Vendor assessments give visibility over vendor’s security capabilities enabling their integration with organization’s overall defenses.
Supports compliance reporting efforts
Vendor security assessments are compulsory for certain regulatory frameworks such as GDPR and HIPAA. However, even in cases where these assessments are not mandatory, having due diligence reports demonstrate the organization’s efforts in managing vendor risks and ensuring compliance.
It is a good practice to tie these reports to overall compliance reporting for comprehensive transparency.
How to perform vendor security assessment?
Vendor security assessments are performed by profiling vendors based on risks, evaluating their security posture through various approaches, developing risk response strategies, and reviewing improvements periodically.
These assessments are carried out throughout the lifecycle of vendor relationships from the pre-contract period to vendor onboarding to ongoing associations and offboarding. Each stage has a different set of risks involved and should be addressed accordingly.
Here’s a step-by-step guide to help you perform vendor security assessments:

1. Define security assessment criteria
The assessment criteria establish the foundation and direction of the evaluation process. It defines the compliance requirements against which the vendor shall be assessed and lists the items that will fall under the assessment scope.
Vendor’s risk management practices, security controls, incident management plans, business continuity plans, technical capabilities etc. are some examples of scope items.
2. Identify high and low risk vendors
The next step is to list down all your vendors along with the type and level of services provided. The idea is to use this inventory to categorize high, medium and low-risk vendors. The following questions will help you identify the critical ones:
- Which vendor has the most access to sensitive information?
- The loss of which vendor disrupts my business functions the most?
- Does my vendor comply with all relevant regulations and standards?
- How mature is the security infrastructure of the vendor?
Your immediate focus should be the high-risk vendors but the segregation can be presented to the auditor to demonstrate that the due diligence was performed.
3. Assessment methodology
The surefire way to assess critical vendors and understand the nature, impact and likelihood of risks involves a combination of these approaches:
Evidence from vendor: This approach relies on documentation submitted by the vendor like security policies, incident response plans, certifications like SOC 2, ISO 27001 etc. Additionally, it also comprises responses to vendor security questionnaires that provide further insights.
Security Ratings: These ratings are generated by independent platforms and provide a quantitative measurement of the risk.
Security ratings are calculated with extracted data from multiple sources like public information, threat intelligence feeds etc. and analyzed using algorithms and other methodologies.
Relying solely on vendor documentation and security questionnaires is not a good practice because there can be limited visibility, biased self-evaluations, and time-specific snapshots. Security ratings are the best way to testify the security posture of the vendor yourself and with precision.
Third-party evidence:This approach involves considering publicly available information, independent audits or assessments to help validate vendor’s security stance further.
4. Evaluate risks involved and define tolerance levels
After gathering the assessment data, refine your analysis with the following steps to add clarity and make informed decisions:
- Identify the risk types: Operational, data security, financial etc.
- Have a risk matrix for clarity: Risk=Likelihood X Impact
- Analyze the severity levels (On a scale of 1-10, anything beyond 6 is high risk)
- Define acceptable residual risk: The risk that the organization is willing to take after implementing mitigation plans because the benefits outweigh the costs.
Using a risk matrix is a useful practice for visually understanding the likelihood and impact of risks.

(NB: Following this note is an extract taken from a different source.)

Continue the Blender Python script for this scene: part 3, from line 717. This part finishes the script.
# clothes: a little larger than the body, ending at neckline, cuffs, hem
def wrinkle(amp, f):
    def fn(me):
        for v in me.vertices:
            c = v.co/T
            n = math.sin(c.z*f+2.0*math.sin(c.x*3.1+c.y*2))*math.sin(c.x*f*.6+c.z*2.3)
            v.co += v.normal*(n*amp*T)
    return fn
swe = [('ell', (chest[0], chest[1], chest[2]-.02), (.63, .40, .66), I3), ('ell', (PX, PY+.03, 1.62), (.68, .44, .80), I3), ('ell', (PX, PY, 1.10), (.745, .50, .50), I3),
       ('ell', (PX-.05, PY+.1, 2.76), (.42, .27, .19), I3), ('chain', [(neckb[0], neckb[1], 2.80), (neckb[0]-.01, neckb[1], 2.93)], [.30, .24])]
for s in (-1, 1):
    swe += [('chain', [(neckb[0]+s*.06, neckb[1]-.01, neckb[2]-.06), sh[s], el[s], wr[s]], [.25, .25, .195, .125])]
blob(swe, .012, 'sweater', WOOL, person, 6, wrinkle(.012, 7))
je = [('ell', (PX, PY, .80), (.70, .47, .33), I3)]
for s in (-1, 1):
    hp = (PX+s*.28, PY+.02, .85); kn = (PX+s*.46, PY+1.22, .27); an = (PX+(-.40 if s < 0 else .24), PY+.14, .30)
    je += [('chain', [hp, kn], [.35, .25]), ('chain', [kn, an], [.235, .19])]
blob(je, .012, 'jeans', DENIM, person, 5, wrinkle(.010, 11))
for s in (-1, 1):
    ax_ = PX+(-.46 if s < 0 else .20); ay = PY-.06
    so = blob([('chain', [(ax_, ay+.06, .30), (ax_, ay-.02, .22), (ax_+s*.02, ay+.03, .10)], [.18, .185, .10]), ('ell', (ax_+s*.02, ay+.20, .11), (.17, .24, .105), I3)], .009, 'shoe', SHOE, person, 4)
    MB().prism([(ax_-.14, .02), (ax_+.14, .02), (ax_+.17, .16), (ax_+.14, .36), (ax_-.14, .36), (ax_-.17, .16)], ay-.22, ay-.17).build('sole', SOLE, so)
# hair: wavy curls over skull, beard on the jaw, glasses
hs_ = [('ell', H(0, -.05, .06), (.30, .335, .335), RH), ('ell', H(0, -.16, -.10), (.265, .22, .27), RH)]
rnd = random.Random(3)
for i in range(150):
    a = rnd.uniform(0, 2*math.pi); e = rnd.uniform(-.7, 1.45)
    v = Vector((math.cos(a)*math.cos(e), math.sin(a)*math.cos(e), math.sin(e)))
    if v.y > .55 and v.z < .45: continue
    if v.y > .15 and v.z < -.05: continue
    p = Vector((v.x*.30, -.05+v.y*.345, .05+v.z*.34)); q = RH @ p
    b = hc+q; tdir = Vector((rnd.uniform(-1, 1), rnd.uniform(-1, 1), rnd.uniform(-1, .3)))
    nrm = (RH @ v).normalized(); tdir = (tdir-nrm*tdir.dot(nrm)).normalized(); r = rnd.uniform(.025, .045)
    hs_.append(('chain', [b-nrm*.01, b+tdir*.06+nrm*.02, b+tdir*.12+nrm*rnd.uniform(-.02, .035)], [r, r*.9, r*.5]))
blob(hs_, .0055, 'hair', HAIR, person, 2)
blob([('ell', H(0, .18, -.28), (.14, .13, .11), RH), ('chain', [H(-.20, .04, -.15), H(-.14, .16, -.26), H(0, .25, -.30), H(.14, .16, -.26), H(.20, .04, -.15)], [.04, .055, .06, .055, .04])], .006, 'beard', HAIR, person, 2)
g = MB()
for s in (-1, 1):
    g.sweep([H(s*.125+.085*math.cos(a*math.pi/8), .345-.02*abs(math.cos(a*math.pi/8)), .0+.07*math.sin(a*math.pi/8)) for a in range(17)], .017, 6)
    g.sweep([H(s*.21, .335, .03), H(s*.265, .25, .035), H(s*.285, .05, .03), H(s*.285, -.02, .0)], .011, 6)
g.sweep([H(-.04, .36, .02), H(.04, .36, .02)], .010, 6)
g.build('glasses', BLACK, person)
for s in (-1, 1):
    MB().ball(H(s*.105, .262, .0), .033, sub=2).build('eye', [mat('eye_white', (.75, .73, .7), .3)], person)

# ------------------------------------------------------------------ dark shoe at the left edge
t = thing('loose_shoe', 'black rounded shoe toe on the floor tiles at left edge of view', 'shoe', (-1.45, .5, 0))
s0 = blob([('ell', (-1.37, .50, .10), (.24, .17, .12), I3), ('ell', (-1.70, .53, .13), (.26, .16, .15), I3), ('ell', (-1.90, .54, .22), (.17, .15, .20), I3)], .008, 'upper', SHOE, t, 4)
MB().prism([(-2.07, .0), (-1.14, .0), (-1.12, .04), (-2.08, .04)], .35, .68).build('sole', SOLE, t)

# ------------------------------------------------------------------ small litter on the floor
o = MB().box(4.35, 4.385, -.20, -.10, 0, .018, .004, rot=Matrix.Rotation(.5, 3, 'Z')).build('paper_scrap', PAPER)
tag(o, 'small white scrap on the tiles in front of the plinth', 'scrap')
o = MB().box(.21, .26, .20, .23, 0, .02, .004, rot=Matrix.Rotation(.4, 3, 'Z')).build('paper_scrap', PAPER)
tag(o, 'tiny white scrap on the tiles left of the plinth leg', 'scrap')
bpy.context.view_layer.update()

5. Develop Risk Mitigation plans
Based on the vendor risk profiles and the acceptable residual risk scores, you can pursue two options. You can terminate partnership and seek new vendors for the ones exceeding the residual risk score.
A tactical mitigation plan should serve as the cornerstone of further communication for the remaining vendors falling under the acceptable bracket. The plan must include specific actions for identified risks like enabling MFA, backup mechanisms, encryption measures and like.
6. Monitor and re-assess periodically
The residual risk scores keep evolving because of the complex interconnected business landscape. So do the vendor’s stability and viability. It’s therefore crucial to monitor the progress on mitigation plans and identify if any changes are required in the security practices.
Vendor security assessments should be a periodic exercise for addressing issues and strengthening relationships.
Vendor security assessments with Sprinto
While vendor security assessments are a critical component of the overall risk management strategy, these are challenging in practice. Maintaining a list of vendors in excel sheets, understanding the type of data accessed by vendors, keeping a repository of due diligence reports is an arduous task.
Sprinto aims to ease the burden out when managing vendor security.

You can discover and add vendors to the platform directly from a curated list of thousands or add your own files. Next, you can choose the type of data that the vendor has access to from various options and the level of risk will automatically be calculated. Due diligence reports and risk reviews can be added and maintained at a centralized place.
Speak to our compliance experts today to make vendor management more efficient and tied to security compliance.
FAQs
Who performs vendor security assessment?
Vendor security assessments can be performed by security teams, IT departments, compliance teams, partnerships/ procurement teams or by third-party assessors. This will depend on the nature and size of the organization as well as the resources available.
What is the purpose of a vendor security assessment?
The purpose of a vendor security assessment is to protect an organization’s information assets by understanding and mitigating the risks involved to enhance incident preparedness.
What are the different types of vendor assessment processes?
Different types of vendor assessment processes include Request for Proposal (RFP), Request for Information (RFI), vendor security questionnaires, vendor demos/presentations, security ratings and third-party assessments.
How often should you conduct vendor security assessments?
Vendor security assessments should be conducted depending on the risk involved with vendor association or the compliance requirement mandates. While conducting vendor security assessment at least once a year is a common practice, this can even be a quarterly exercise for high-risk vendors.